Utah House votes on redistricting maps that would change how voters elect members of Congress

People raise their hands to signify they agree with what speakers are saying during a Legislative Redistricting Committee meeting at the Capitol in Salt Lake City on Monday, Nov. 8, 2021 | Photo courtesy Scott G Winterton/The Deseret News via AP, St. George News

SALT LAKE CITY (AP) — The Republican-controlled Utah House approved new congressional maps Tuesday that set aside the work of a voter-approved independent redistricting commission in favor of boundaries that further carve up the Democratic-leaning Salt Lake County.

The maps were passed by a vote of 50 to 22, over opposition from minority Democrats who urged lawmakers to support redistricting maps created by the commission.

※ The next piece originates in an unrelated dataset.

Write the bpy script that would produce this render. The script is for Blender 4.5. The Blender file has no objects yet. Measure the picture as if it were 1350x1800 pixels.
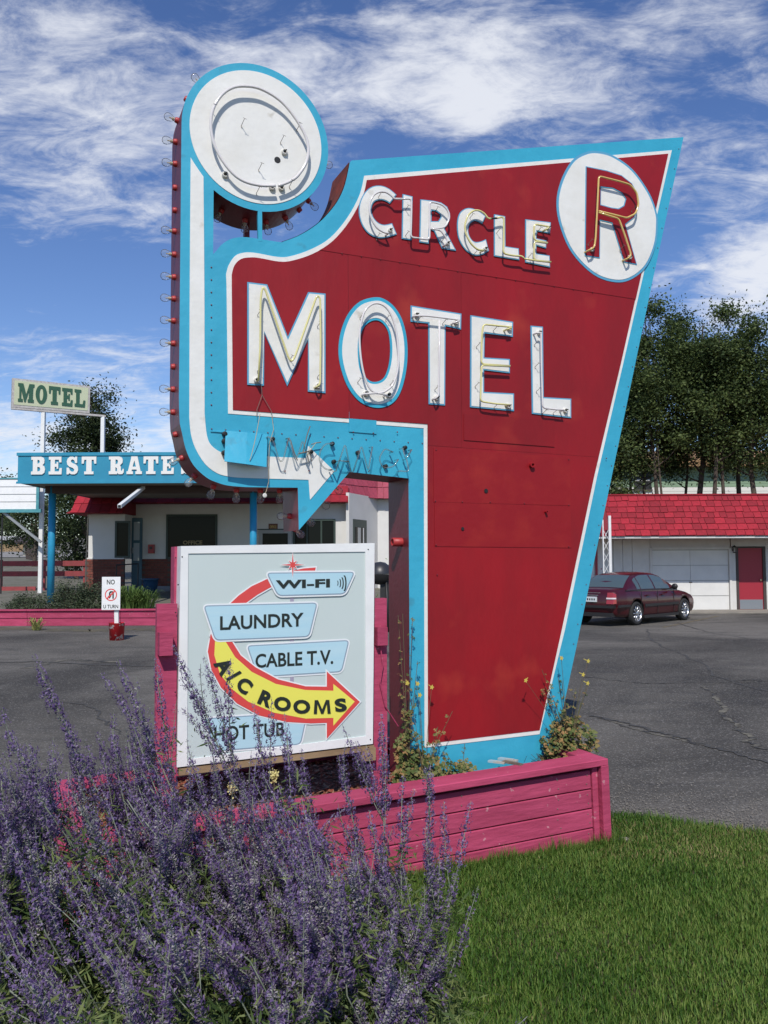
import bpy, bmesh, math, random
import numpy as np
from mathutils import Vector, Matrix
from mathutils.geometry import tessellate_polygon
random.seed(7)
RNG = np.random.default_rng(11)
sc = bpy.context.scene
COL = sc.collection
rad = math.radians

# ------------------------------------------------------------------ camera
PW, PH, F = 1350.0, 1800.0, 1500.0
CAM = Vector((0, 0, 1.65))
TILT = math.atan(85 / 1500); ROLL = 0.004
_fw = Vector((0, math.cos(TILT), math.sin(TILT)))
_up = Vector((0, -math.sin(TILT), math.cos(TILT)))
_rt = Vector((1, 0, 0))
RT = _rt * math.cos(ROLL) - _up * math.sin(ROLL)
UP = _up * math.cos(ROLL) + _rt * math.sin(ROLL)
cd = bpy.data.cameras.new('camera'); cam = bpy.data.objects.new('camera', cd); COL.objects.link(cam)
cd.sensor_fit = 'HORIZONTAL'; cd.sensor_width = 36; cd.lens = 36 * F / PW
cd.clip_start = 0.05; cd.clip_end = 6000
M = Matrix((RT, UP, -_fw)).transposed().to_4x4(); M.translation = CAM
cam.matrix_world = M
sc.camera = cam

# ------------------------------------------------------------------ light
SUN_EL = rad(47); SH = Vector((-0.04, -0.9992, 0))          # horizontal direction towards the sun
SDIR = Vector((SH.x * math.cos(SUN_EL), SH.y * math.cos(SUN_EL), math.sin(SUN_EL)))
ld = bpy.data.lights.new('sun', 'SUN'); ld.energy = 3.6; ld.angle = rad(0.53); ld.color = (1.0, 0.95, 0.88)
sun = bpy.data.objects.new('sun', ld); COL.objects.link(sun)
sun.rotation_euler = SDIR.to_track_quat('Z', 'Y').to_euler(); sun.location = (0, -5, 12)
w = bpy.data.worlds.new("World"); sc.world = w; w.use_nodes = True
nt = w.node_tree; N = nt.nodes; L = nt.links; N.clear()
def nd(t, **k):
    n = N.new(t)
    for a, b in k.items(): setattr(n, a, b)
    return n
out = nd('ShaderNodeOutputWorld'); bg = nd('ShaderNodeBackground'); bg.inputs['Strength'].default_value = 0.12
sky = nd('ShaderNodeTexSky', sky_type='NISHITA', sun_disc=False, sun_elevation=SUN_EL,
         sun_rotation=math.atan2(SDIR.x, SDIR.y), altitude=2300, air_density=1.25, dust_density=0.35, ozone_density=2.2)
tc = nd('ShaderNodeTexCoord'); sep = nd('ShaderNodeSeparateXYZ'); L.new(tc.outputs['Generated'], sep.inputs[0])
def mth(op, a, b=None, clamp=False):
    m = nd('ShaderNodeMath', operation=op); m.use_clamp = clamp
    for i, v in enumerate((a, b)):
        if v is None: continue
        if isinstance(v, (int, float)): m.inputs[i].default_value = v
        else: L.new(v, m.inputs[i])
    return m.outputs[0]
dz = mth('ADD', mth('MAXIMUM', sep.outputs[2], 0.0), 0.22)
cx = mth('DIVIDE', sep.outputs[0], dz); cy = mth('DIVIDE', sep.outputs[1], dz)
comb = nd('ShaderNodeCombineXYZ'); L.new(cx, comb.inputs[0]); L.new(cy, comb.inputs[1])
def noise(vec, scale, detail, rough, dist=0.0, off=(0, 0, 0), stretch=(1, 1, 1), rot=0):
    mp = nd('ShaderNodeMapping'); L.new(vec, mp.inputs[0]); mp.inputs['Location'].default_value = off
    mp.inputs['Scale'].default_value = stretch; mp.inputs['Rotation'].default_value = (0, 0, rot)
    n = nd('ShaderNodeTexNoise'); L.new(mp.outputs[0], n.inputs['Vector'])
    n.inputs['Scale'].default_value = scale; n.inputs['Detail'].default_value = detail
    n.inputs['Roughness'].default_value = rough; n.inputs['Distortion'].default_value = dist
    return n.outputs['Fac']
n1 = noise(comb.outputs[0], 1.9, 10, 0.62, 0.5, (3.1, 1.7, 0), (1.0, 1.25, 1), 0.5)
n2 = noise(comb.outputs[0], 6.5, 10, 0.68, 0.7, (0.4, 5.1, 0), (1.0, 1.9, 1), 0.6)
# broad cloud banks (real places in the sky, given as directions)
def blob(az, el, ra, re, amp):
    d = Vector((math.sin(az) * math.cos(el), math.cos(az) * math.cos(el), math.sin(el)))
    t1 = Vector((math.cos(az), -math.sin(az), 0)) / ra; t2 = d.cross(Vector((math.cos(az), -math.sin(az), 0))); t2 = t2 / re
    def dot(v):
        q = nd('ShaderNodeVectorMath', operation='DOT_PRODUCT'); L.new(tc.outputs['Generated'], q.inputs[0]); q.inputs[1].default_value = v; return q.outputs['Value']
    a = dot(t1); b = dot(t2)
    r2 = mth('ADD', mth('MULTIPLY', a, a), mth('MULTIPLY', b, b))
    front = mth('GREATER_THAN', dot(d), 0.0)
    return mth('MULTIPLY', mth('MULTIPLY', mth('POWER', 2.718, mth('MULTIPLY', r2, -1.0)), amp), front)
def pix(px, py):
    v = (RT * (px - 675) - UP * (py - 900) + _fw * F).normalized()
    return math.atan2(v.x, v.y), math.asin(v.z)
tot = None
for px, py, ra, re, amp in [(120, 150, .16, .10, .17), (100, 340, .15, .06, .12), (560, 90, .20, .07, .15), (830, 195, .045, .035, .12), (950, 170, .20, .08, .10),
                            (1180, 60, .16, .05, .10), (1290, 300, .10, .10, .10), (1320, 480, .06, .06, .34), (180, 610, .12, .025, .12), (60, 760, .30, .045, .28),
                            (310, 90, .05, .10, -.06), (150, 490, .22, .05, -.20), (480, 690, .2, .05, .1), (1230, 420, .07, .035, -.12), (700, 300, .10, .035, -.07)]:
    az, el = pix(px, py)
    b = blob(az, el, ra, re, amp); tot = b if tot is None else mth('ADD', tot, b)
n3 = noise(comb.outputs[0], 24, 6, 0.65, 0.3, (2.4, 9.1, 0), (1.0, 1.7, 1), 0.7)
cl = mth('ADD', mth('ADD', mth('ADD', mth('MULTIPLY', n1, 0.64), mth('MULTIPLY', n2, 0.55)), mth('MULTIPLY', n3, 0.17)), mth('MULTIPLY', tot, 0.85))
mr = nd('ShaderNodeMapRange'); mr.interpolation_type = 'SMOOTHSTEP'; L.new(cl, mr.inputs[0])
mr.inputs[1].default_value = 0.685; mr.inputs[2].default_value = 1.00; mr.inputs[3].default_value = 0.0; mr.inputs[4].default_value = 0.90
mix = nd('ShaderNodeMix', data_type='RGBA'); L.new(mr.outputs[0], mix.inputs['Factor'])
hs = nd('ShaderNodeHueSaturation'); hs.inputs['Saturation'].default_value = 1.18; hs.inputs['Hue'].default_value = 0.513; hs.inputs['Value'].default_value = 1.0
L.new(sky.outputs[0], hs.inputs['Color'])
L.new(hs.outputs[0], mix.inputs['A']); mix.inputs['B'].default_value = (6.5, 6.7, 7.2, 1)
L.new(mix.outputs['Result'], bg.inputs['Color']); L.new(bg.outputs[0], out.inputs[0])
sc.view_settings.view_transform = 'Standard'; sc.view_settings.look = 'None'
sc.view_settings.exposure = 0.12; sc.view_settings.gamma = 1.0; sc.view_settings.use_curve_mapping = False
sc.cycles.max_bounces = 6; sc.cycles.transparent_max_bounces = 12
sc.cycles.use_adaptive_sampling = True; sc.cycles.use_denoising = True

# ------------------------------------------------------------------ helpers
def ray(px, py): return (RT * (px - 675) - UP * (py - 900) + _fw * F)
def atY(px, py, Y):
    r = ray(px, py); return CAM + r * (Y / r.y)
def atZ(px, py, z=0.0):
    r = ray(px, py); return CAM + r * ((z - CAM.z) / r.z)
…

“This disenfranchises the city voter and it doesn’t need to,” said Rep. Jennifer Dailey-Provost, a Salt Lake City Democrat.

But Republican Rep. Paul Ray, who helped draw the newly approved maps, said they better reflect the state as a whole by including a mix of urban and rural voters. “Population data drives what we do,” he said.

The bill now goes to the state Senate.

The new districts will determine how voters elect members of Congress for the next decade. While much of Utah is conservative, one of its four congressional districts has been a swing district. The new maps will likely make the 4th District more reliably Republican by carving liberal-leaning Salt Lake County into four districts rather than the three it’s divided into now.

Some Republicans also voted against the new plan, including Rep. Ray Ward: “There need to be places where people know it might go either way,” he said.

The vote comes a day after dozens of frustrated people packed a hearing to ask lawmakers to use one of the maps created by the independent Utah Redistricting Commission. It was created after a slim majority of voters approved a ballot initiative in 2018, but lawmakers were under no obligation to use one of the maps they drafted.

House leaders said they did take some of the commission results into account into the creation of the new maps, but said the state constitution gives them the authority to draw new legislative districts.

“Elected officials in the Legislature take their responsibility really seriously to do what they think is right,” Utah House Speaker Brad Wilson said.